Anpassung der Trägerplattformen

Für Deutschland ergibt sich auch im Bereich der Startgeräte Handlungsbedarf. Die derzeit eingesetzten mobilen Plattformen stammen allesamt aus den 80er Jahren des letzten Jahrhunderts und werden auf absehbare Zeit nicht länger versorgbar sein. Die Startgeräte haben eine deutlich größere Breite und benötigen daher angepasste Trägerplattformen. Dies muss angegangen werden. Die Plattformen, die die Kabinen tragen, werden aktuell Stück für Stück durch Fahrzeuge der neuen UTF-Generation ersetzt.

Europäische Fertigungslinie für GEM-T-Flugkörper in Schrobenhausen in Planung

Im Zuge der Analysen des aktuellen Ukraine-Konfliktes wurde deutlich, dass auch im Bereich der Munition und damit im Bereich der Flugkörper ein erhöhter weiterer Bedarf besteht. Erste Gedanken zum Aufbau einer eigenen europäischen Fertigungslinie für den GEM-T-Flugkörper neben den Fertigungslinien in den USA sind gemacht worden, müssen aber weiterverfolgt und seitens des BMVg unterstützt werden. Hier geht es nicht nur um die erforderlichen infrastrukturellen und personellen Entscheidungen, sondern auch um den erforderlichen langwierigen Zertifizierungsprozess durch die US-Seite, damit mit einer Produktion in Deutschland begonnen werden kann. MBDA hat hier den Vorteil, dass bereits eine zertifizierte Upgrade-Linie in Schrobenhausen vorhanden ist, auf deren Basis die Fertigungslinie eingerichtet werden könnte.

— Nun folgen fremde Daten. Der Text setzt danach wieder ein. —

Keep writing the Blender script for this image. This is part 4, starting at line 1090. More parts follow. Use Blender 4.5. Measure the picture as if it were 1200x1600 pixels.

Zusammenfassend kann festgestellt werden, dass das Waffensystem Patriot nicht nur ein technisch ständig weiterentwickeltes, sondern auch ein zuverlässiges, in unterschiedlichen Szenarien erprobtes Einsatzmittel ist, das mit entsprechenden Upgrade- und Weiterentwicklungsmaßnahmen bis ins Jahr 2048 einsatzbereit gehalten werden muss und kann.